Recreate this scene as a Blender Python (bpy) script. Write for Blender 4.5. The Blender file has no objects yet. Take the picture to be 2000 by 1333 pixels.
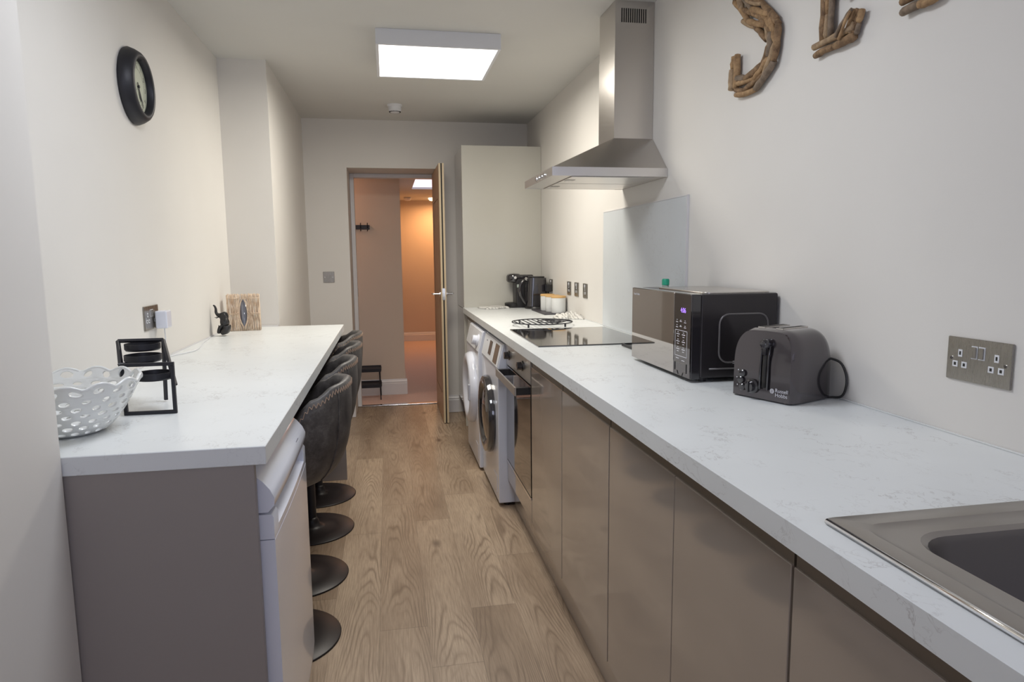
import bpy, bmesh, math, random
from mathutils import Vector, Matrix
random.seed(7)
PI = math.pi
S = bpy.context.scene
C = S.collection

# ------------------------------------------------------------------ camera, world, lights
cd = bpy.data.cameras.new('camera')
cam = bpy.data.objects.new('camera', cd); C.objects.link(cam); S.camera = cam
cd.sensor_width = 36.0; cd.lens = 1312.2 / 2000 * 36; cd.clip_start = 0.02; cd.clip_end = 60
def cam_matrix(yaw, pitch, roll, loc):
    f = Vector((math.sin(yaw)*math.cos(pitch), math.cos(yaw)*math.cos(pitch), -math.sin(pitch)))
    r = Vector((math.cos(yaw), -math.sin(yaw), 0)); d = f.cross(r)
    c, s = math.cos(roll), math.sin(roll)
    r2 = c*r - s*d; d2 = s*r + c*d
    M = Matrix((r2, -d2, -f)).transposed().to_4x4(); M.translation = loc
    return M
cam.matrix_world = cam_matrix(math.radians(10.405), math.radians(7.176), math.radians(-0.536), Vector((0, 0, 1.286)))

W = bpy.data.worlds.new('world'); S.world = W; W.use_nodes = True
W.node_tree.nodes['Background'].inputs[0].default_value = (0.80, 0.84, 1.0, 1)
W.node_tree.nodes['Background'].inputs[1].default_value = 1.1
S.view_settings.view_transform = 'Standard'; S.view_settings.look = 'None'
S.view_settings.gamma = 1; S.view_settings.exposure = 0.08
try: S.view_settings.use_curve_mapping = False
except Exception: pass
S.render.film_transparent = False
S.cycles.use_denoising = True
S.cycles.max_bounces = 8; S.cycles.diffuse_bounces = 5; S.cycles.glossy_bounces = 4
S.cycles.sample_clamp_indirect = 6

def area(name, loc, size, power, col, direction, size_y=None):
    l = bpy.data.lights.new(name, 'AREA'); l.energy = power; l.color = col
    l.shape = 'RECTANGLE'; l.size = size; l.size_y = size_y or size
    o = bpy.data.objects.new(name, l); C.objects.link(o); o.location = loc
    o.rotation_euler = Vector(direction).to_track_quat('-Z', 'Y').to_euler()
    return o
area('daylight_window', (0.35, -1.47, 1.62), 1.2, 11, (0.72, 0.76, 1.0), (0, 1, -0.12), 1.0)
area('led_panel_glow', (0.277, 3.6425, 2.268), 0.53, 23, (1.0, 0.94, 0.83), (0, 0, -1))
area('added_near_fill_glow', (0.02, 1.75, 2.268), 0.53, 11.3, (0.86, 0.91, 1.0), (0, 0, -1))  # added fill lamp, out of view, brightens the near end of the kitchen
area('hall_rooflight', (0.62, 8.1, 2.13), 0.5, 2.5, (0.85, 0.88, 1.0), (0, 0, -1), 1.1)
area('hall_lamp_glow', (0.75, 10.0, 2.08), 0.16, 12.5, (1.0, 0.50, 0.20), (0, 0, -1))
area('hall_lobby_glow', (-0.9, 6.12, 2.09), 0.2, 3.6, (1.0, 0.50, 0.27), (0.3, 0, -1))

# ------------------------------------------------------------------ material helpers
def mat(name, col=(0.8, 0.8, 0.8), rough=0.5, metal=0.0, emis=None, est=0.0, spec=None, coat=0.0, trans=0.0, ior=None):
    m = bpy.data.materials.new(name); m.use_nodes = True
    b = m.node_tree.nodes['Principled BSDF']
    b.inputs['Base Color'].default_value = (*col, 1); b.inputs['Roughness'].default_value = rough
    b.inputs['Metallic'].default_value = metal
    if emis: b.inputs['Emission Color'].default_value = (*emis, 1); b.inputs['Emission Strength'].default_value = est
    if spec is not None: b.inputs['Specular IOR Level'].default_value = spec
    if coat: b.inputs['Coat Weight'].default_value = coat; b.inputs['Coat Roughness'].default_value = 0.05
    if trans: b.inputs['Transmission Weight'].default_value = trans
    if ior: b.inputs['IOR'].default_value = ior
    return m
class N:
    def __init__(s, m): s.m = m; s.t = m.node_tree; s.b = s.t.nodes['Principled BSDF']
    def new(s, ty, **kw):
        n = s.t.nodes.new(ty)
        for k, v in kw.items(): setattr(n, k, v)
        return n
    def link(s, a, b): s.t.links.new(a, b)
    def setin(s, sock, v):
        if hasattr(v, 'is_output'): s.link(v, sock)
        else: sock.default_value = v
    def math(s, op, a, b=0.0, c=None):
        n = s.new('ShaderNodeMath', operation=op); s.setin(n.inputs[0], a); s.setin(n.inputs[1], b)
        if c is not None: s.setin(n.inputs[2], c)
        return n.outputs[0]
    def mix(s, f, a, b, mode='MIX'):
        n = s.new('ShaderNodeMix', data_type='RGBA', blend_type=mode); s.setin(n.inputs[0], f)
        s.setin(n.inputs[6], a if hasattr(a, 'is_output') else (*a, 1)); s.setin(n.inputs[7], b if hasattr(b, 'is_output') else (*b, 1))
        return n.outputs[2]
    def noise(s, vec, scale, detail=4, rough=0.5):
        n = s.new('ShaderNodeTexNoise'); n.inputs['Scale'].default_value = scale
        n.inputs['Detail'].default_value = detail; n.inputs['Roughness'].default_value = rough
        if vec is not None: s.link(vec, n.inputs['Vector'])
        return n.outputs[0]
    def ramp(s, f, stops):
        n = s.new('ShaderNodeValToRGB'); e = n.color_ramp.elements
        while len(e) < len(stops): e.new(0.5)
        for q, (p, c) in zip(e, stops): q.position = p; q.color = (*c, 1)
        s.link(f, n.inputs[0]); return n.outputs[0]
    def mapr(s, f, a, b, c, d):
        n = s.new('ShaderNodeMapRange'); s.setin(n.inputs[0], f)
        for i, v in enumerate((a, b, c, d)): n.inputs[i+1].default_value = v
        return n.outputs[0]
    def geo(s): return s.new('ShaderNodeNewGeometry').outputs['Position']
    def obj(s): return s.new('ShaderNodeTexCoord').outputs['Object']
    def scale(s, v, sc):
        n = s.new('ShaderNodeMapping'); s.link(v, n.inputs[0]); n.inputs['Scale'].default_value = sc; return n.outputs[0]
    def bump(s, h, st=0.2, dist=0.002):
        n = s.new('ShaderNodeBump'); n.inputs['Strength'].default_value = st; n.inputs['Distance'].default_value = dist
        s.link(h, n.inputs['Height']); s.link(n.outputs[0], s.b.inputs['Normal'])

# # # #

▶ Goal: With the pictures left out, transcribe the material exactly.

▶ Response to the exercise:
Recreate this scene as a Blender Python (bpy) script. Write for Blender 4.5. The Blender file has no objects yet. Take the picture to be 2000 by 1333 pixels.
import bpy, bmesh, math, random
from mathutils import Vector, Matrix
random.seed(7)
PI = math.pi
S = bpy.context.scene
C = S.collection

# ------------------------------------------------------------------ camera, world, lights
cd = bpy.data.cameras.new('camera')
cam = bpy.data.objects.new('camera', cd); C.objects.link(cam); S.camera = cam
cd.sensor_width = 36.0; cd.lens = 1312.2 / 2000 * 36; cd.clip_start = 0.02; cd.clip_end = 60
def cam_matrix(yaw, pitch, roll, loc):
    f = Vector((math.sin(yaw)*math.cos(pitch), math.cos(yaw)*math.cos(pitch), -math.sin(pitch)))
    r = Vector((math.cos(yaw), -math.sin(yaw), 0)); d = f.cross(r)
    c, s = math.cos(roll), math.sin(roll)
    r2 = c*r - s*d; d2 = s*r + c*d
    M = Matrix((r2, -d2, -f)).transposed().to_4x4(); M.translation = loc
    return M
cam.matrix_world = cam_matrix(math.radians(10.405), math.radians(7.176), math.radians(-0.536), Vector((0, 0, 1.286)))

W = bpy.data.worlds.new('world'); S.world = W; W.use_nodes = True
W.node_tree.nodes['Background'].inputs[0].default_value = (0.80, 0.84, 1.0, 1)
W.node_tree.nodes['Background'].inputs[1].default_value = 1.1
S.view_settings.view_transform = 'Standard'; S.view_settings.look = 'None'
S.view_settings.gamma = 1; S.view_settings.exposure = 0.08
try: S.view_settings.use_curve_mapping = False
except Exception: pass
S.render.film_transparent = False
S.cycles.use_denoising = True
S.cycles.max_bounces = 8; S.cycles.diffuse_bounces = 5; S.cycles.glossy_bounces = 4
S.cycles.sample_clamp_indirect = 6

def area(name, loc, size, power, col, direction, size_y=None):
    l = bpy.data.lights.new(name, 'AREA'); l.energy = power; l.color = col
    l.shape = 'RECTANGLE'; l.size = size; l.size_y = size_y or size
    o = bpy.data.objects.new(name, l); C.objects.link(o); o.location = loc
    o.rotation_euler = Vector(direction).to_track_quat('-Z', 'Y').to_euler()
    return o
area('daylight_window', (0.35, -1.47, 1.62), 1.2, 11, (0.72, 0.76, 1.0), (0, 1, -0.12), 1.0)
area('led_panel_glow', (0.277, 3.6425, 2.268), 0.53, 23, (1.0, 0.94, 0.83), (0, 0, -1))
area('added_near_fill_glow', (0.02, 1.75, 2.268), 0.53, 11.3, (0.86, 0.91, 1.0), (0, 0, -1))  # added fill lamp, out of view, brightens the near end of the kitchen
area('hall_rooflight', (0.62, 8.1, 2.13), 0.5, 2.5, (0.85, 0.88, 1.0), (0, 0, -1), 1.1)
area('hall_lamp_glow', (0.75, 10.0, 2.08), 0.16, 12.5, (1.0, 0.50, 0.20), (0, 0, -1))
area('hall_lobby_glow', (-0.9, 6.12, 2.09), 0.2, 3.6, (1.0, 0.50, 0.27), (0.3, 0, -1))

# ------------------------------------------------------------------ material helpers
def mat(name, col=(0.8, 0.8, 0.8), rough=0.5, metal=0.0, emis=None, est=0.0, spec=None, coat=0.0, trans=0.0, ior=None):
    m = bpy.data.materials.new(name); m.use_nodes = True
    b = m.node_tree.nodes['Principled BSDF']
    b.inputs['Base Color'].default_value = (*col, 1); b.inputs['Roughness'].default_value = rough
    b.inputs['Metallic'].default_value = metal
    if emis: b.inputs['Emission Color'].default_value = (*emis, 1); b.inputs['Emission Strength'].default_value = est
    if spec is not None: b.inputs['Specular IOR Level'].default_value = spec
    if coat: b.inputs['Coat Weight'].default_value = coat; b.inputs['Coat Roughness'].default_value = 0.05
    if trans: b.inputs['Transmission Weight'].default_value = trans
    if ior: b.inputs['IOR'].default_value = ior
    return m
class N:
    def __init__(s, m): s.m = m; s.t = m.node_tree; s.b = s.t.nodes['Principled BSDF']
    def new(s, ty, **kw):
        n = s.t.nodes.new(ty)
        for k, v in kw.items(): setattr(n, k, v)
        return n
    def link(s, a, b): s.t.links.new(a, b)
    def setin(s, sock, v):
        if hasattr(v, 'is_output'): s.link(v, sock)
        else: sock.default_value = v
    def math(s, op, a, b=0.0, c=None):
        n = s.new('ShaderNodeMath', operation=op); s.setin(n.inputs[0], a); s.setin(n.inputs[1], b)
        if c is not None: s.setin(n.inputs[2], c)
        return n.outputs[0]
    def mix(s, f, a, b, mode='MIX'):
        n = s.new('ShaderNodeMix', data_type='RGBA', blend_type=mode); s.setin(n.inputs[0], f)
        s.setin(n.inputs[6], a if hasattr(a, 'is_output') else (*a, 1)); s.setin(n.inputs[7], b if hasattr(b, 'is_output') else (*b, 1))
        return n.outputs[2]
    def noise(s, vec, scale, detail=4, rough=0.5):
        n = s.new('ShaderNodeTexNoise'); n.inputs['Scale'].default_value = scale
        n.inputs['Detail'].default_value = detail; n.inputs['Roughness'].default_value = rough
        if vec is not None: s.link(vec, n.inputs['Vector'])
        return n.outputs[0]
    def ramp(s, f, stops):
        n = s.new('ShaderNodeValToRGB'); e = n.color_ramp.elements
        while len(e) < len(stops): e.new(0.5)
        for q, (p, c) in zip(e, stops): q.position = p; q.color = (*c, 1)
        s.link(f, n.inputs[0]); return n.outputs[0]
    def mapr(s, f, a, b, c, d):
        n = s.new('ShaderNodeMapRange'); s.setin(n.inputs[0], f)
        for i, v in enumerate((a, b, c, d)): n.inputs[i+1].default_value = v
        return n.outputs[0]
    def geo(s): return s.new('ShaderNodeNewGeometry').outputs['Position']
    def obj(s): return s.new('ShaderNodeTexCoord').outputs['Object']
    def scale(s, v, sc):
        n = s.new('ShaderNodeMapping'); s.link(v, n.inputs[0]); n.inputs['Scale'].default_value = sc; return n.outputs[0]
    def bump(s, h, st=0.2, dist=0.002):
        n = s.new('ShaderNodeBump'); n.inputs['Strength'].default_value = st; n.inputs['Distance'].default_value = dist
        s.link(h, n.inputs['Height']); s.link(n.outputs[0], s.b.inputs['Normal'])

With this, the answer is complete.